## DATASET EXTRACT
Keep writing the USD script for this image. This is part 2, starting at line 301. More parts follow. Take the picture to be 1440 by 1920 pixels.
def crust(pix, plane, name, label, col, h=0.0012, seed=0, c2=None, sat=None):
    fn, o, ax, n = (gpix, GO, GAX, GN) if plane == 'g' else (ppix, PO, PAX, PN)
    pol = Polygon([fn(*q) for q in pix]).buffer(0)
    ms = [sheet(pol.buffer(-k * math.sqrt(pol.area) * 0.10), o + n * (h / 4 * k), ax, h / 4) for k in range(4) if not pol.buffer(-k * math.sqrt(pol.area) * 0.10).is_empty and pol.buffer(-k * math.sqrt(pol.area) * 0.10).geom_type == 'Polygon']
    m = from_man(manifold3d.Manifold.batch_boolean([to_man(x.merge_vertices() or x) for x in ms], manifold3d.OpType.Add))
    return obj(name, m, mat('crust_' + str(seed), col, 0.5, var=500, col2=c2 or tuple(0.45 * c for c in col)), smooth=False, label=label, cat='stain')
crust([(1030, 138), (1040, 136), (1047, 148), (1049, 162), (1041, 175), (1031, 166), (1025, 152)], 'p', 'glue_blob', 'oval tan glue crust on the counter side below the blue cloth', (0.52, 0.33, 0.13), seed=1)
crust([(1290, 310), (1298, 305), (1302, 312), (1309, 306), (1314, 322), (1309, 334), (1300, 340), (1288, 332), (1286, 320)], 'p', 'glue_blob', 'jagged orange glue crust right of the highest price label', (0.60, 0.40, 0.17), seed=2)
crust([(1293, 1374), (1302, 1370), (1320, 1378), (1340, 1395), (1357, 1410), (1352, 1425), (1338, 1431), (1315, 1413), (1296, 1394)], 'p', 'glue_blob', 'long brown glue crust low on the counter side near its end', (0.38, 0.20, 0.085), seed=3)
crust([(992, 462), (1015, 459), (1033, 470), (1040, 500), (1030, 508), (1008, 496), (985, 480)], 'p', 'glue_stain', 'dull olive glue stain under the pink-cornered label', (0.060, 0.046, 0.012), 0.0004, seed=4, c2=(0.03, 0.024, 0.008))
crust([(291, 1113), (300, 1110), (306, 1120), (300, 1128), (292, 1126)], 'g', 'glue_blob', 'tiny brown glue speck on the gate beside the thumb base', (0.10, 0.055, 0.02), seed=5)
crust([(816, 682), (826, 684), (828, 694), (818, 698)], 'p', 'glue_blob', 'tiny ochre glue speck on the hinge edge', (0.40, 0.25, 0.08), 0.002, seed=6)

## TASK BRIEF
Output the full listing exactly as it stands.

## CORRECT RESULT
Keep writing the USD script for this image. This is part 2, starting at line 301. More parts follow. Take the picture to be 1440 by 1920 pixels.
def crust(pix, plane, name, label, col, h=0.0012, seed=0, c2=None, sat=None):
    fn, o, ax, n = (gpix, GO, GAX, GN) if plane == 'g' else (ppix, PO, PAX, PN)
    pol = Polygon([fn(*q) for q in pix]).buffer(0)
    ms = [sheet(pol.buffer(-k * math.sqrt(pol.area) * 0.10), o + n * (h / 4 * k), ax, h / 4) for k in range(4) if not pol.buffer(-k * math.sqrt(pol.area) * 0.10).is_empty and pol.buffer(-k * math.sqrt(pol.area) * 0.10).geom_type == 'Polygon']
    m = from_man(manifold3d.Manifold.batch_boolean([to_man(x.merge_vertices() or x) for x in ms], manifold3d.OpType.Add))
    return obj(name, m, mat('crust_' + str(seed), col, 0.5, var=500, col2=c2 or tuple(0.45 * c for c in col)), smooth=False, label=label, cat='stain')
crust([(1030, 138), (1040, 136), (1047, 148), (1049, 162), (1041, 175), (1031, 166), (1025, 152)], 'p', 'glue_blob', 'oval tan glue crust on the counter side below the blue cloth', (0.52, 0.33, 0.13), seed=1)
crust([(1290, 310), (1298, 305), (1302, 312), (1309, 306), (1314, 322), (1309, 334), (1300, 340), (1288, 332), (1286, 320)], 'p', 'glue_blob', 'jagged orange glue crust right of the highest price label', (0.60, 0.40, 0.17), seed=2)
crust([(1293, 1374), (1302, 1370), (1320, 1378), (1340, 1395), (1357, 1410), (1352, 1425), (1338, 1431), (1315, 1413), (1296, 1394)], 'p', 'glue_blob', 'long brown glue crust low on the counter side near its end', (0.38, 0.20, 0.085), seed=3)
crust([(992, 462), (1015, 459), (1033, 470), (1040, 500), (1030, 508), (1008, 496), (985, 480)], 'p', 'glue_stain', 'dull olive glue stain under the pink-cornered label', (0.060, 0.046, 0.012), 0.0004, seed=4, c2=(0.03, 0.024, 0.008))
crust([(291, 1113), (300, 1110), (306, 1120), (300, 1128), (292, 1126)], 'g', 'glue_blob', 'tiny brown glue speck on the gate beside the thumb base', (0.10, 0.055, 0.02), seed=5)
crust([(816, 682), (826, 684), (828, 694), (818, 698)], 'p', 'glue_blob', 'tiny ochre glue speck on the hinge edge', (0.40, 0.25, 0.08), 0.002, seed=6)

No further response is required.